In one of the world’s poorest countries, where most houses are made of earth or mud, the flood destroyed thousands of homes.
One of the flood victims, Mahamane Soumana, said his home and farm had been completely flooded for the past two months.
Soumana, who stood ankle-deep in mud, hesitatingly throwing a net in his home’s flooded yard in Banga Bana district, in Niamey, his two houses collapsed with the rain.
“I‘m a rice farmer, not a fisherman, but my field has been completely flooded for the past two months. So, I fish in my courtyard.
“I used to have two houses, both of which collapsed with the rain.
“But, now I have nothing to house or feed my family other than fish,” he told Thomson Reuters Foundation as he tried to untangle a couple of small fish from his net.
Soumana’s situation is far from uncommon. For Nigeriens unable to afford cement homes, each rainy season increasingly brings a dangerous ordeal, local experts say.
According to Katiellou Gaptia, Head of Meteorology at Niger’s Met Office, climate change in the Sahel is creating warmer conditions where the atmosphere can hold more moisture, often increasing the volume of rainfall.
“This year’s rain is just extraordinary. In Niamey alone, the season’s rainfall has increased by 84 percent since 2010,” he said.
Gabagoura, a village northwest of Niamey, is one of the worst affected areas by the recent floods.
On the median strip of the main road, mats and foam mattresses dry on guardrails.
Around them, piles of wood and straw are all that are left of more than 290 homes that collapsed at the end of August, leaving 1,200 people homeless.
Village chief, Adamou Saley, walks towards a massive silk-cotton tree, under which 15 people have taken shelter.
“Look at this misery, total desolation,” he said, looking around at the remnants of homes.
Saley said Gabagoura village had indeed been warned by the government on television and radio.
“But, the village was spared the brunt of flooding last year, so people thought they would be safe.

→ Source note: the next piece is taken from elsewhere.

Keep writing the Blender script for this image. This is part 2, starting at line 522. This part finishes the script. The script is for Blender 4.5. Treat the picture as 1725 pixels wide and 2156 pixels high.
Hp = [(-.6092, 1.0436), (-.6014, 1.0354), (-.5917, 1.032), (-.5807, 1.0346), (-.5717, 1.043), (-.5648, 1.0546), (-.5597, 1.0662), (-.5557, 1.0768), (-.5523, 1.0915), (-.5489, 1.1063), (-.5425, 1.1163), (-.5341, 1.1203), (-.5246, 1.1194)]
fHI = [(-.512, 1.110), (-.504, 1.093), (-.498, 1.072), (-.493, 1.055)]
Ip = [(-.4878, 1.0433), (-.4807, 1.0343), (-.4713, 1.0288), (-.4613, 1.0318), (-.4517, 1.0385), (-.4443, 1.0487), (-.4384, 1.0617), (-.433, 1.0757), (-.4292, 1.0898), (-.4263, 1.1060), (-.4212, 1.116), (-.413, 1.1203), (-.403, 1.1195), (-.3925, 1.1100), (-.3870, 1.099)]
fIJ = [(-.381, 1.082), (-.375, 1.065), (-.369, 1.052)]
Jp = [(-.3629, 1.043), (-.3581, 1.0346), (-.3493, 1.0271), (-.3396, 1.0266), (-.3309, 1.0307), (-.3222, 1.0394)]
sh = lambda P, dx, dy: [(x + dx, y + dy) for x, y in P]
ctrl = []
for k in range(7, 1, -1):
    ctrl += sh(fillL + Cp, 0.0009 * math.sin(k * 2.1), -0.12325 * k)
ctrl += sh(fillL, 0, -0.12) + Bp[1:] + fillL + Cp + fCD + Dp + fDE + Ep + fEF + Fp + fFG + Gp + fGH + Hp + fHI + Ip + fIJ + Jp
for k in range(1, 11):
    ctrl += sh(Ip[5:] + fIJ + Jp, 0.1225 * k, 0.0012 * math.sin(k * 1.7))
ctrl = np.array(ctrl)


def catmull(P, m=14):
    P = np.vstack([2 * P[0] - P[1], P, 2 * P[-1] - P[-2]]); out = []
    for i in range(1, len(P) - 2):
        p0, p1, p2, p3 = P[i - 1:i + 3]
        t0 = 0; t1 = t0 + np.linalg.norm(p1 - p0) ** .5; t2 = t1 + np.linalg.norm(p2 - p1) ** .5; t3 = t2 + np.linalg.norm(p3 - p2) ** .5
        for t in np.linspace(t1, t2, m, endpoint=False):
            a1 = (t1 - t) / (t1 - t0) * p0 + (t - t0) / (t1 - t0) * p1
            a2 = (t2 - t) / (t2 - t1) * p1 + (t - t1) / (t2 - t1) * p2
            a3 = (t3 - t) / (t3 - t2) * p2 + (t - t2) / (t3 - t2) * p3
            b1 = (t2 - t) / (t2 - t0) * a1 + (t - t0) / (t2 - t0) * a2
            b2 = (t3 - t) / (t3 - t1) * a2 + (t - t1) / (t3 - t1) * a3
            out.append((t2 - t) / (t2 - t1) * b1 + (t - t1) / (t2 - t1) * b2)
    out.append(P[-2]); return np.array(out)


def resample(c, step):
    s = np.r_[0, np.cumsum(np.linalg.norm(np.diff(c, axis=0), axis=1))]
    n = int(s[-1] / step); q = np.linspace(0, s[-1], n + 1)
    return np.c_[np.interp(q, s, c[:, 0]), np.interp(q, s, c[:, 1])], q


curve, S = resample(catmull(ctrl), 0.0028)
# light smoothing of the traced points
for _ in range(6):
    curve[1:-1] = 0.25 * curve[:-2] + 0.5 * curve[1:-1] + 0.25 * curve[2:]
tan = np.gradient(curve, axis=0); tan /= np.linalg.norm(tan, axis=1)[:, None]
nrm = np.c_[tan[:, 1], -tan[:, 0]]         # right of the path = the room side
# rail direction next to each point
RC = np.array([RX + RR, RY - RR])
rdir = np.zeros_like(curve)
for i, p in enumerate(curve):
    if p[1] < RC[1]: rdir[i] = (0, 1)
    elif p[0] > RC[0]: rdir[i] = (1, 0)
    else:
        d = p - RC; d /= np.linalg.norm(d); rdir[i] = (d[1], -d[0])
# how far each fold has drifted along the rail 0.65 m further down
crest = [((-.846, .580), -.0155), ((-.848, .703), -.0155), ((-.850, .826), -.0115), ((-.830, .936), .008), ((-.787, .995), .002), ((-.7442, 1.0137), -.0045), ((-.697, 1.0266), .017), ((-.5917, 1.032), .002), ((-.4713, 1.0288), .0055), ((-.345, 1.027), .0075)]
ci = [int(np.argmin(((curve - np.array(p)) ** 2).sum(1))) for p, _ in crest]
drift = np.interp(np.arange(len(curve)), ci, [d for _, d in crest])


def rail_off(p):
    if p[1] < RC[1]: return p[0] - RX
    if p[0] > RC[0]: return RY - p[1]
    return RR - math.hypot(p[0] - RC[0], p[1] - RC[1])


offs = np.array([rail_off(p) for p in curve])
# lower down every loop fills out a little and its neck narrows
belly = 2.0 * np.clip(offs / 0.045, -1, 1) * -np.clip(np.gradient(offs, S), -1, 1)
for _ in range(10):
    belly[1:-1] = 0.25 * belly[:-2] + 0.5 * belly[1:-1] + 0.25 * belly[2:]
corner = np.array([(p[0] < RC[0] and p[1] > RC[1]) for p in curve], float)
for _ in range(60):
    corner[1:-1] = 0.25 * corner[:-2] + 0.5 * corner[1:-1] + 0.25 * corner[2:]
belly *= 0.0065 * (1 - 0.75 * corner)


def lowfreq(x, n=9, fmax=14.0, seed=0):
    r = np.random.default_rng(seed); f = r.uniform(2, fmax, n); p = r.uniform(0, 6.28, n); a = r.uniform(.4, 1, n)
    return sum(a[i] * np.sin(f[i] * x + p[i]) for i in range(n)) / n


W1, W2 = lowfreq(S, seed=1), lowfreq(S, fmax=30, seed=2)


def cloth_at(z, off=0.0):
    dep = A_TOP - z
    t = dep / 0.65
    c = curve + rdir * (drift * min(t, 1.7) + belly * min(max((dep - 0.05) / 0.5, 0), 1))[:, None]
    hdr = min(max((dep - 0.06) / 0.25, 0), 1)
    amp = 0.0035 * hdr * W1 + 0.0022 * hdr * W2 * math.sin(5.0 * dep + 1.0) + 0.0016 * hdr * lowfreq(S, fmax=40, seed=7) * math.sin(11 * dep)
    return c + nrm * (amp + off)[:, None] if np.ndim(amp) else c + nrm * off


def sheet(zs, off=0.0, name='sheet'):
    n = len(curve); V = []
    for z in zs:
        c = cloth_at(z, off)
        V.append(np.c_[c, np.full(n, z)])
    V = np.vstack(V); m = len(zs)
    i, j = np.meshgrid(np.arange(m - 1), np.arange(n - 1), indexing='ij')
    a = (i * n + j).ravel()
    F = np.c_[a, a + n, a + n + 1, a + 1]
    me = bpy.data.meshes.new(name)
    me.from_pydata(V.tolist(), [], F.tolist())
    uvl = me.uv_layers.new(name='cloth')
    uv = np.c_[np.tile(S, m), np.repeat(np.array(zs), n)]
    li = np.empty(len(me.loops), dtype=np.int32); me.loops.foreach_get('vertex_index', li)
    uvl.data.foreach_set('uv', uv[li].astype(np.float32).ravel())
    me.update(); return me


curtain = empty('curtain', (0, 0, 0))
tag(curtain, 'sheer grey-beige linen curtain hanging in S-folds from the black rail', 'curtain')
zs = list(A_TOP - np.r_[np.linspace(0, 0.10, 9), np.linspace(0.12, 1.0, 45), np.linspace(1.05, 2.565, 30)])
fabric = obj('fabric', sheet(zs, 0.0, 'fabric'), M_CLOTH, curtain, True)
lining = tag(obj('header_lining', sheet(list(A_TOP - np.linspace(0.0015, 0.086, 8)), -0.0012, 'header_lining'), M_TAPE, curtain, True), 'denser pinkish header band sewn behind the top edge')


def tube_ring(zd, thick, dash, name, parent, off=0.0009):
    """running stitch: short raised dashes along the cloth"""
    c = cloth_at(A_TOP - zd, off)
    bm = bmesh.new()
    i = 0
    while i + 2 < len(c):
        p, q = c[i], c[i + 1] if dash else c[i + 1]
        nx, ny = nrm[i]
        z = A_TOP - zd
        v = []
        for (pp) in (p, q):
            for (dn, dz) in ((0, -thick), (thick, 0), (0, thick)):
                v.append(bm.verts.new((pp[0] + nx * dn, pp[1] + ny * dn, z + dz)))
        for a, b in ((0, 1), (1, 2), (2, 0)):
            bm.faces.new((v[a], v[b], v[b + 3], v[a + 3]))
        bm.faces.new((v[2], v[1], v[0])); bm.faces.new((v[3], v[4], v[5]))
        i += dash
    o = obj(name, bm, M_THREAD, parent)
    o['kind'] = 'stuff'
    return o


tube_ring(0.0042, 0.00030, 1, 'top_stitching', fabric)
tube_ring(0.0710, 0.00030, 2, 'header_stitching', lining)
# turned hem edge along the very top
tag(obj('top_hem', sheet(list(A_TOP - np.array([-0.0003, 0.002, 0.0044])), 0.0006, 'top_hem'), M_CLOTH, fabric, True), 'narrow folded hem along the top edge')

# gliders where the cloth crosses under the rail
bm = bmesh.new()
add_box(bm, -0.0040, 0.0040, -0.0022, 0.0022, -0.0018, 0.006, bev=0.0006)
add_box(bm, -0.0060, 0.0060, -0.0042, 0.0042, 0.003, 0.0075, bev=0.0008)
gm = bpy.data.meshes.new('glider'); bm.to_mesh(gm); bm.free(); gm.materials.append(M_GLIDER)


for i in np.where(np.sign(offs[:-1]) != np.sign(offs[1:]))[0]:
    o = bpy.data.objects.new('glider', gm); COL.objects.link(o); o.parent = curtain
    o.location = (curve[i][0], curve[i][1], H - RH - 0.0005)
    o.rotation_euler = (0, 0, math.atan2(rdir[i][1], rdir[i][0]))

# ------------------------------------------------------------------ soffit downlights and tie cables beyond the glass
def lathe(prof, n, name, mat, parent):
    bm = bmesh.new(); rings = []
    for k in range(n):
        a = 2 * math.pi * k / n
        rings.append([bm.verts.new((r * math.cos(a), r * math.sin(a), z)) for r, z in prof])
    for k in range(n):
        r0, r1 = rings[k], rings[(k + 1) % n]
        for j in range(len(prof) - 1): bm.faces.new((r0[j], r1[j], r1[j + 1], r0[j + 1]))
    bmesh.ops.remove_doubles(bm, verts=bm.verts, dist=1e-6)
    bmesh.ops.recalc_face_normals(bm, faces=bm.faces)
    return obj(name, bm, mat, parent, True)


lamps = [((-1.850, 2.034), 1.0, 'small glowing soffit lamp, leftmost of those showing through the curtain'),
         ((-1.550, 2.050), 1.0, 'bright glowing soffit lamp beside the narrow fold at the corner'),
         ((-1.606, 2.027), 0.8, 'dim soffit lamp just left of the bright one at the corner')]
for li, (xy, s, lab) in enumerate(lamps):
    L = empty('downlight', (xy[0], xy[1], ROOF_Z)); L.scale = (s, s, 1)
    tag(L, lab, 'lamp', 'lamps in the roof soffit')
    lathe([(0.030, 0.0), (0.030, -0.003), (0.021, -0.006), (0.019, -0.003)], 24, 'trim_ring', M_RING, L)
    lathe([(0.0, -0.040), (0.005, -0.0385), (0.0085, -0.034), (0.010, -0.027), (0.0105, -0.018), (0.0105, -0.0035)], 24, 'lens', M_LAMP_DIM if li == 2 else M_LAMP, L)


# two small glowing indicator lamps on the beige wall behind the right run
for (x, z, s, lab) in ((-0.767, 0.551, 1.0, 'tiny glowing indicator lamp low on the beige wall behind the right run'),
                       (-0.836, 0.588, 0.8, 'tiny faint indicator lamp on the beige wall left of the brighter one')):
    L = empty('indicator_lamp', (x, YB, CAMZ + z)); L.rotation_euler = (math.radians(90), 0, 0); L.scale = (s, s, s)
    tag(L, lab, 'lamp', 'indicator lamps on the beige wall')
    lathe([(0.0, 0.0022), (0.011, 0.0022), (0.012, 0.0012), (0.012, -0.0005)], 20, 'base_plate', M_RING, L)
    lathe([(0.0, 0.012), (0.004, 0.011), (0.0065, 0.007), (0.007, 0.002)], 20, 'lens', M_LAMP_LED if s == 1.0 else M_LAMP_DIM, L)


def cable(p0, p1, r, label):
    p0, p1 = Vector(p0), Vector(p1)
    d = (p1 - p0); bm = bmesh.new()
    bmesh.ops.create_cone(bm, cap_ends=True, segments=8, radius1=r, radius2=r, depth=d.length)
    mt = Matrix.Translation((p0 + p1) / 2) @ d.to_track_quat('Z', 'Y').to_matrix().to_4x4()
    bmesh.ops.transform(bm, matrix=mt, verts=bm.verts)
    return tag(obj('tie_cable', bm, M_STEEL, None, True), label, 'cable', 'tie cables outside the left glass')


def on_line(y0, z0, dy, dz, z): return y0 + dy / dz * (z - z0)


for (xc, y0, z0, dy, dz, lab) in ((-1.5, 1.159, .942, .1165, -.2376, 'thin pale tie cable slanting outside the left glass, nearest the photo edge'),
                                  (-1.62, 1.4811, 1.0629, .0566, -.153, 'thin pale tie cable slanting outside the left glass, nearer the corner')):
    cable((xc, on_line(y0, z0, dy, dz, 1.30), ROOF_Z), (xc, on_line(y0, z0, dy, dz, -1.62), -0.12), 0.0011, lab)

“Some still tried to build drainage gutters around their homes, but even they collapsed,” said the village chief.
He said that the government and several non-governmental organisations had sent food and supplies and that some flood victims had moved into the village’s two schools.
“But some people are still left on the streets. School is set to start again in early October, which may mean those sheltering in schools will need to find a new place to stay.
“If we don’t get any more help I don’t know what will happen to those currently living in the school,” Saley said.
He expressed apprehension over more predicted rainfall, saying “80 per cent of us are without homes. If it rains again, we’ll lose the entire village.’’
Hadjara Yacouba’s house was entirely destroyed by the rains.
She said “we have nothing, not even a tent.
“I am a widow with 17 children, and we have lost everything.’’
“Before the start of the rainy season, the government advised people living in flood-prone areas to leave their homes.
“But few heeded the advice because they refused to abandon their homes or had nowhere else to go,’’ said Boubacar Sidikou, Secretary-General for Niger’s Ministry of Humanitarian Action and Disaster Management.
“As soon as we have the funds to prepare the shelter sites we will do so.
“We believe the shelters will allow us to temporarily house all those currently left in schools,” Sidikou said, without specifying how many people the sites could accommodate.
Fatima Alher, who heads a project mapping flood-prone zones in Niamey, thinks national and local efforts to prepare for flooding were not enough.
“To date, we’ve not had an efficient system to alert the entire population.
“Flood survivors we spoke to said they weren’t properly informed of what was happening,” she said.
Today, efforts to rebuild flood-stricken areas are not progressing fast enough, residents complained.
Officials at the Ministry of Humanitarian Action and Disaster Management said they had identified four potential shelter areas in Niamey, but had yet to set them up due to lack of funds.